Fysh fills space by pointing out that there are systems and methodologies we could use to overcome these obstacles, and for a large extent that is true given a decade or so, but without context it is worthless. I could say that, by coating a 747 with lighter-than-air polish, we would cross the Atlantic with 90 percent less fuel and double the payload. Even if the latter is true, it is conditional on the former - which cannot be true under any circumstances.

The challenge we have is to create a framework which covers all the bases in a limited time, then do the facilities procurement, IT systems, the training and the transition. If you want to know how that goes just look at Universal Credit. 

Now I could go into a balls-aching deconstruction but that's a waste of everyone's time. Just read it for yourself. Fysh asserts that the EEA (the system presently in place) is no solution, but concludes that "With wisdom I am sure the Irish and UK governments can find a way to agree on the above frameworks for co-operation in trade and migration, and lead negotiations in a positive wider direction when they resume later this month. I hope great effort will be put into strengthening and sustaining this important bilateral relationship".

So we're junking a system that could (and does) work in favour for some as yet unspecified system in Fysh's imagination, which presently exists nowhere in the real world in the "hope" that we'll be strengthening "this important bilateral relationship".

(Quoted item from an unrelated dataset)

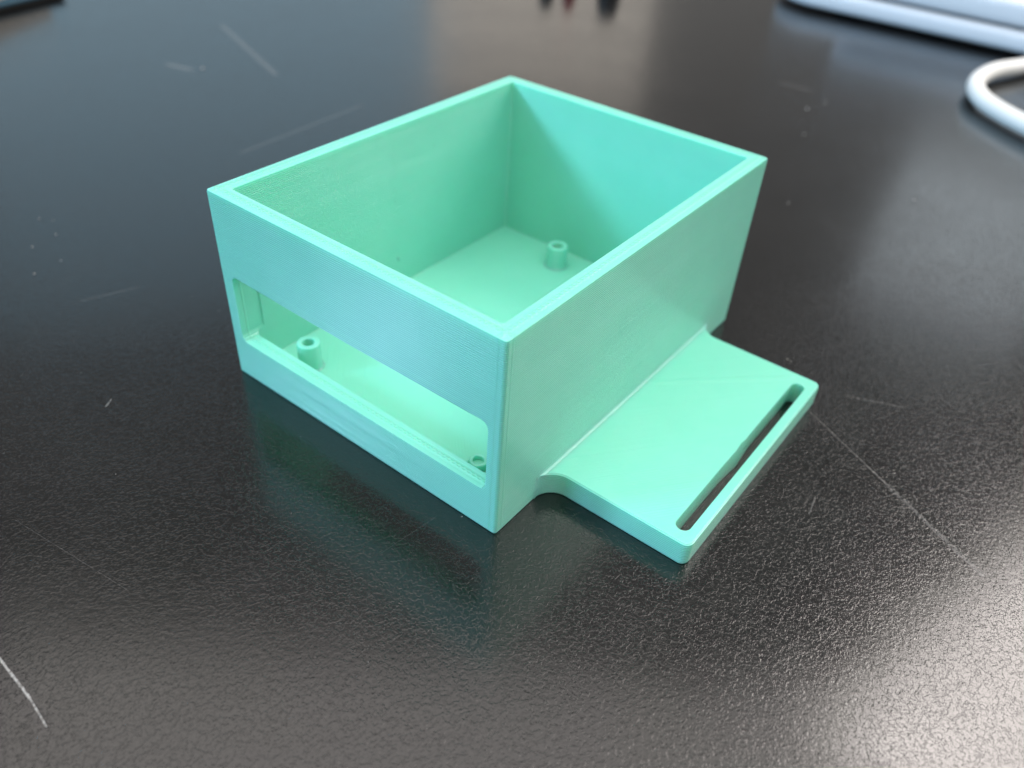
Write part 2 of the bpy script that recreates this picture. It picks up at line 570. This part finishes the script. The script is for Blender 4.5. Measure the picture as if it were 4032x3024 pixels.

The immediate problem there is that this isn't a bilateral relationship with Ireland. It's with the EU. Trade is an exclusive competence and the regulatory regime, along with customs law is entirely the domain of the EU. Ireland is a the onlooker. It is not within the gift of Ireland to be making sweeping concessions on third country frontier controls simply because the UK has departed. Fysh of all people should know this in that is a chief reason to leave the EU.

Fysh, says that: "It therefore makes eminent sense in this context for the Irish Government to work with the UK to do whatever it takes in terms of systems upgrades to be able to monitor goods movements large and small, and to push for full customs co-operation, a common transit convention, VAT netting and zero tariffs, as part of an early framework for free trade between the EU and UK. This would keep trade between Ireland and the UK similar to what it is now, and give confidence that there is a robust process for managing potential divergence of standards."

This is absurd. On Brexit the Irish border becomes the EU's external border - not the Irish border. Thus, the UK will have to work with the EU to agree border crossing procedures - not Ireland. The UK becomes a third country and the controls for third countries are already set out in EU law. We must assume that third country controls will apply at the Irish border. Yet nowhere does Fysh mention these points. This is lying by omission - but mainly through resolute and determined ignorance.

As ever it is necessary to point out that the EU already has a system for dealing with third countries and anything beyond that requires an EEA level of regulatory conformity. The further we deviate from it the more complex and expensive these systems become - and at this point, when you're dealing with a population militantly against more border controls, all you're going to get for your trouble is a black market of goods travelling outside of the system, to the point of it being mostly useless.

If there was any actual point in further dismantling Fysh's dishonest gibberish I could really go to town on it, but in the end we are not dealing with rational or honest actors. Morons always have to learn the hard way. Just a pity we will be the ones paying for their very expensive education.